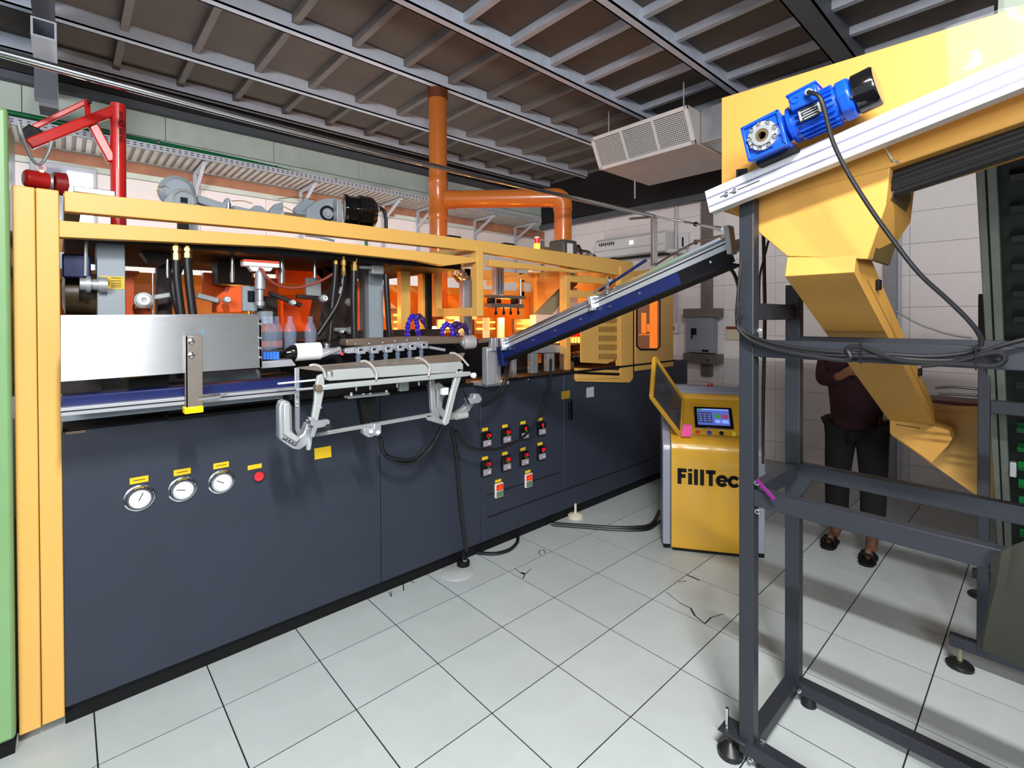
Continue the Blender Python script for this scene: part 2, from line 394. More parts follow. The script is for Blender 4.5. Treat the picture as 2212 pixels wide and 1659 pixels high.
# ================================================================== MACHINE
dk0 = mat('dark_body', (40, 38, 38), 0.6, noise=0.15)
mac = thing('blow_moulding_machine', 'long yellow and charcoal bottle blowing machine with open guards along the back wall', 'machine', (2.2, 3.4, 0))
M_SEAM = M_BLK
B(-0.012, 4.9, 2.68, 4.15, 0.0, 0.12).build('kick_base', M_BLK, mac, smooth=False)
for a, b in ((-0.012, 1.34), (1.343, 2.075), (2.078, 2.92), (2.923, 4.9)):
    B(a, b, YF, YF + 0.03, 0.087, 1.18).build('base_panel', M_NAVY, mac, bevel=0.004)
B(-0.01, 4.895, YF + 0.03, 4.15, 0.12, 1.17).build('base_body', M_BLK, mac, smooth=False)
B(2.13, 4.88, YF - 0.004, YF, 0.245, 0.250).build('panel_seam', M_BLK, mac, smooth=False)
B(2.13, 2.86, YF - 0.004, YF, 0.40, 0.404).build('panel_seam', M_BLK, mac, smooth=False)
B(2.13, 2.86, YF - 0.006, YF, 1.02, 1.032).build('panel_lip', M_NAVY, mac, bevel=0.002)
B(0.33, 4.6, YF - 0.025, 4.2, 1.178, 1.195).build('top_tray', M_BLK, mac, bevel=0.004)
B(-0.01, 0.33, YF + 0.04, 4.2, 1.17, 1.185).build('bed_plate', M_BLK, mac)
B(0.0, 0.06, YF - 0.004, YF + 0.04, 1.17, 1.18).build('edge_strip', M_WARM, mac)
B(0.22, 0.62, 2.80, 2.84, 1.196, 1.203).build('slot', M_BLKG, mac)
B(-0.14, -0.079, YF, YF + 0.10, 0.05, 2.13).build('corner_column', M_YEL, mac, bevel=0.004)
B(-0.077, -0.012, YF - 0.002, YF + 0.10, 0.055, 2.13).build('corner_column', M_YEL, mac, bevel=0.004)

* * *

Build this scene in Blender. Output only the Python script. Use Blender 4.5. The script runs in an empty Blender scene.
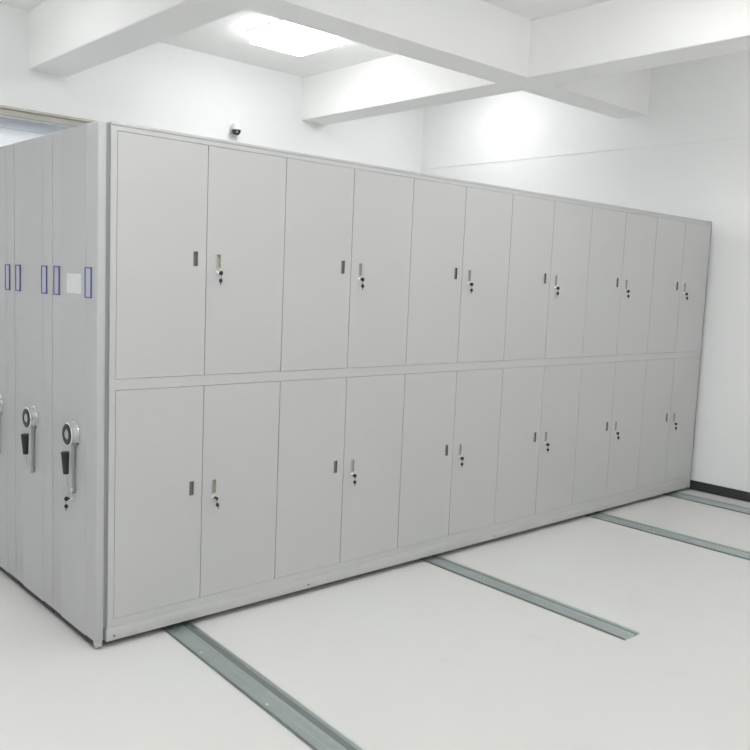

* * *

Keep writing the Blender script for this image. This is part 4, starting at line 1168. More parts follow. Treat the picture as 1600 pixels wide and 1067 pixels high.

* * *

> [EXERCISE GOAL] Only the lines from the one containing "Continue the Blender" to the one containing "B(-0.077, -0.012, YF" are to be printed, both ends included, exactly as written.

> [OUTPUT FOR THIS TASK]
Continue the Blender Python script for this scene: part 2, from line 394. More parts follow. The script is for Blender 4.5. Treat the picture as 2212 pixels wide and 1659 pixels high.
# ================================================================== MACHINE
dk0 = mat('dark_body', (40, 38, 38), 0.6, noise=0.15)
mac = thing('blow_moulding_machine', 'long yellow and charcoal bottle blowing machine with open guards along the back wall', 'machine', (2.2, 3.4, 0))
M_SEAM = M_BLK
B(-0.012, 4.9, 2.68, 4.15, 0.0, 0.12).build('kick_base', M_BLK, mac, smooth=False)
for a, b in ((-0.012, 1.34), (1.343, 2.075), (2.078, 2.92), (2.923, 4.9)):
    B(a, b, YF, YF + 0.03, 0.087, 1.18).build('base_panel', M_NAVY, mac, bevel=0.004)
B(-0.01, 4.895, YF + 0.03, 4.15, 0.12, 1.17).build('base_body', M_BLK, mac, smooth=False)
B(2.13, 4.88, YF - 0.004, YF, 0.245, 0.250).build('panel_seam', M_BLK, mac, smooth=False)
B(2.13, 2.86, YF - 0.004, YF, 0.40, 0.404).build('panel_seam', M_BLK, mac, smooth=False)
B(2.13, 2.86, YF - 0.006, YF, 1.02, 1.032).build('panel_lip', M_NAVY, mac, bevel=0.002)
B(0.33, 4.6, YF - 0.025, 4.2, 1.178, 1.195).build('top_tray', M_BLK, mac, bevel=0.004)
B(-0.01, 0.33, YF + 0.04, 4.2, 1.17, 1.185).build('bed_plate', M_BLK, mac)
B(0.0, 0.06, YF - 0.004, YF + 0.04, 1.17, 1.18).build('edge_strip', M_WARM, mac)
B(0.22, 0.62, 2.80, 2.84, 1.196, 1.203).build('slot', M_BLKG, mac)
B(-0.14, -0.079, YF, YF + 0.10, 0.05, 2.13).build('corner_column', M_YEL, mac, bevel=0.004)
B(-0.077, -0.012, YF - 0.002, YF + 0.10, 0.055, 2.13).build('corner_column', M_YEL, mac, bevel=0.004)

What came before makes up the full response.